A local restaurateur recently posted his belief that people in Asheville are just lazy (while he was looking for someone to rent his tiny basement for $1,500). It really ticked me off and let me know how out of touch some folks are with the reality in Asheville.
If you need to pay rent in Asheville, you will need to consider this elementary math problem: A two-bedroom rental in this town is $1,500. You might find something slightly lower if you have no pets and fit the landlord’s wishes exactly. You’ll also find opportunists charging $1,500 for one-bedroom basement apartments. Every place wants you to apply (for a fee) and qualify at three times the rent with a long work history proving that.
So, $1,500 times three equals $4,500 per month. Taking a job that pays less than $4,500 a month means we will have to leave town. It’s not a case of the lazies, just people knowing simple math.
Supposedly, the living wage is now at $17/hour, but — $17 times 30 hours (they don’t want to pay benefits) equals $510/week. Not quite to the halfway mark for the goal of $4,500 for the month.
Let’s say the employer is willing to pay full time, plus benefits: $17 times 40 hours equals $680. $680 times 4.2 weeks equals $2,856. Again, not even close for this single mom to be able to afford even a two-bedroom apartment to share with my two teen sons. For that, I need a full-time job at about $27/hour.
I have a postgraduate degree and over 20 years of work experience. Jobs pay terribly here. If the ratio of wages to housing cost doesn’t get under control for the creative working schlubs of this town, we will all have to go. Asheville is not gonna stay weird under these conditions — you’re pricing the weirdos right out of town.
— Amy Meier
Asheville
Agreed. Surrounded by Trumpers and snotty WASPs, I have been cheated by two unscrupulous landlords, both white, both male, both wealthy contractors. I have a master’s degree and years of work experience as well and the only work I can find that pays what I am worth is online so I can work anywhere now. I AM DONE. Nothing is changing, been waiting to see for years. Done.

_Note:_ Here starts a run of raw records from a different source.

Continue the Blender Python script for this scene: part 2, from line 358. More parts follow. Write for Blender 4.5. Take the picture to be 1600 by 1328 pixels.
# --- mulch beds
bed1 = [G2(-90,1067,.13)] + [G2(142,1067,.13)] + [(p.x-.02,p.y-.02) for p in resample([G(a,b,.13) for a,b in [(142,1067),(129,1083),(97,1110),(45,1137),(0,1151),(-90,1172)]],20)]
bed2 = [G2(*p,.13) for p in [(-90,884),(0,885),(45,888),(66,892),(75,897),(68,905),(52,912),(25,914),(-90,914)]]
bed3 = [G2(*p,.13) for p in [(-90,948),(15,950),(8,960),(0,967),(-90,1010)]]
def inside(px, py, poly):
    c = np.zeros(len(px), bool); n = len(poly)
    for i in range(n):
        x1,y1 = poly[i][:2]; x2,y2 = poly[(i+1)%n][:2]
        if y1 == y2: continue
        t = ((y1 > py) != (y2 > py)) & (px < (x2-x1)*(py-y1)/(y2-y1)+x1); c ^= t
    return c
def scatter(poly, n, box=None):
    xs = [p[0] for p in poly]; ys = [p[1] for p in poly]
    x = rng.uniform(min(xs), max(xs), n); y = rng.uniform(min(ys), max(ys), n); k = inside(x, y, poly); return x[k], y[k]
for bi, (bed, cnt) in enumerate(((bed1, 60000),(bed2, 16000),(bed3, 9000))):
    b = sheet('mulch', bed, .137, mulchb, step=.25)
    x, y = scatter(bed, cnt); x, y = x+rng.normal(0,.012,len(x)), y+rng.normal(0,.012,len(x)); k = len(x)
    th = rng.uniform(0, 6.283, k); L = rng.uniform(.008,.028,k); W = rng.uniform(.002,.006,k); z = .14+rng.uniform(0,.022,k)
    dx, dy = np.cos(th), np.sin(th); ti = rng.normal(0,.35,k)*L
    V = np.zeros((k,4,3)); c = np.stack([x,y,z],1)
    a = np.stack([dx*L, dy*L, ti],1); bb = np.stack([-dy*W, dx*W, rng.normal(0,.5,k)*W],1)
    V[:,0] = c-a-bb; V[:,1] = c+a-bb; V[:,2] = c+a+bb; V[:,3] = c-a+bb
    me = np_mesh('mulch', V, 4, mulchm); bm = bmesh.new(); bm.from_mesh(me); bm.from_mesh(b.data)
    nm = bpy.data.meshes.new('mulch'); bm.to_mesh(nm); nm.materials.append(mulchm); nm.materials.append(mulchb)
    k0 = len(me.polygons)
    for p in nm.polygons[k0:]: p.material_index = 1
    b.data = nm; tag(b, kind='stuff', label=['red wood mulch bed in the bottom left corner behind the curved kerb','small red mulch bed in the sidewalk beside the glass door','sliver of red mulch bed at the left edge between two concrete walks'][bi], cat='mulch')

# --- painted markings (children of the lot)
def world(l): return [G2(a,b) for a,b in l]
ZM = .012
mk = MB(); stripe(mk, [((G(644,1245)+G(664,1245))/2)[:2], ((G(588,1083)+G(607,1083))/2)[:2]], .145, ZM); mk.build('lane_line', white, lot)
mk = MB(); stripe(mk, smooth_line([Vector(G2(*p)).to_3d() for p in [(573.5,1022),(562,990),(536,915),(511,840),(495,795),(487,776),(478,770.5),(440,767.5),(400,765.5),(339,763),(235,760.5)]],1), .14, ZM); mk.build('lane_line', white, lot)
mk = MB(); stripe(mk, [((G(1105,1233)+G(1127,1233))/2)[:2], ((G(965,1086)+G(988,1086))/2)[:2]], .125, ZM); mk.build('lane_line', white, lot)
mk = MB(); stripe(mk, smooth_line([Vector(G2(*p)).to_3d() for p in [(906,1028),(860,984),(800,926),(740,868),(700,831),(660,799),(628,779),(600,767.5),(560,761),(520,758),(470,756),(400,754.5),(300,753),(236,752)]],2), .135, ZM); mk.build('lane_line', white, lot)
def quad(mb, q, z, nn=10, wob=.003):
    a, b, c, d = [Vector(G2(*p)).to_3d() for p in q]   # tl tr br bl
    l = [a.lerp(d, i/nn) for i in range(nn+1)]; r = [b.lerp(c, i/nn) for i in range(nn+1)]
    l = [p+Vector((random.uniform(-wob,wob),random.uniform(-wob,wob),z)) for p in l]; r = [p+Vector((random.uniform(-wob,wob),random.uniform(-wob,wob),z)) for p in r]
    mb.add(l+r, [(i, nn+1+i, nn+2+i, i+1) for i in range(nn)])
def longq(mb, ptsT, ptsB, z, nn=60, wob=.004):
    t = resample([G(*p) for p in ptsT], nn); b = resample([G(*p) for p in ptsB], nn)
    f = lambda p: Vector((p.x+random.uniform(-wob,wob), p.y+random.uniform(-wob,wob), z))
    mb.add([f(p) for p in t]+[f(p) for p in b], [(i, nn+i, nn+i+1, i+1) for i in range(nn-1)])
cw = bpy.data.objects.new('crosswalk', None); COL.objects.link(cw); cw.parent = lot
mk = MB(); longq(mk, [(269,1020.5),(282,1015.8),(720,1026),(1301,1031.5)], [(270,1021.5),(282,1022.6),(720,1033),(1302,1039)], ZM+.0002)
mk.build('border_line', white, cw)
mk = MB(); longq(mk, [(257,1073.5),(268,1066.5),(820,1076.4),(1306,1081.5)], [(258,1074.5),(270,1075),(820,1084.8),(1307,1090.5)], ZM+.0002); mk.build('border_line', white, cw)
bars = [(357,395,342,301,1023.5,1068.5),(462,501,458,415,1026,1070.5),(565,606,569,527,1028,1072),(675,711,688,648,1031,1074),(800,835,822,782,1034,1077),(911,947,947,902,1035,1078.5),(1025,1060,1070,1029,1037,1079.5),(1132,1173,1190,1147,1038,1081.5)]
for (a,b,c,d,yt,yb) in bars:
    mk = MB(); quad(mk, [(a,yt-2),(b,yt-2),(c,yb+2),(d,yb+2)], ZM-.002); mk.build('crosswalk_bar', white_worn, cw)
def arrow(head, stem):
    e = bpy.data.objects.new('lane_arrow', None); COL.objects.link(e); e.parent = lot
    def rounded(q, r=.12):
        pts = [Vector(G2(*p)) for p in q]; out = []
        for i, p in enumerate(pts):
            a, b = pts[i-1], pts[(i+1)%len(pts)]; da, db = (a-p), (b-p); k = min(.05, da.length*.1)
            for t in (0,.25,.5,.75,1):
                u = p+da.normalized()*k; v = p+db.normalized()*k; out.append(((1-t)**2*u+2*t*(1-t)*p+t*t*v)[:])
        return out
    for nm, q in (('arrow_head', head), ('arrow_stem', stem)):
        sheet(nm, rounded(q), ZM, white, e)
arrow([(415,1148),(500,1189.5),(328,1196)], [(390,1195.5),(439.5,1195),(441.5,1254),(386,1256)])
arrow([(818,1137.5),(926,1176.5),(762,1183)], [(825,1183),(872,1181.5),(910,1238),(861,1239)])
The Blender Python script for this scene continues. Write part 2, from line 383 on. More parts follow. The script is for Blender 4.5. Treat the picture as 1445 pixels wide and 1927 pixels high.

I’d like to know how in the world people are pricing their tiny little apartments at big-city prices. We don’t live in a big city. Is there ANY regulation here in Buncombe County for landlords for how much they can charge for their little bitty spaces? Seems to me there should be some kind of regulation involved to keep us from seeing such inflationary schemes.
“Asheville is not gonna stay weird under these conditions”
Let’s face it. Asheville was never really all that weird to begin with.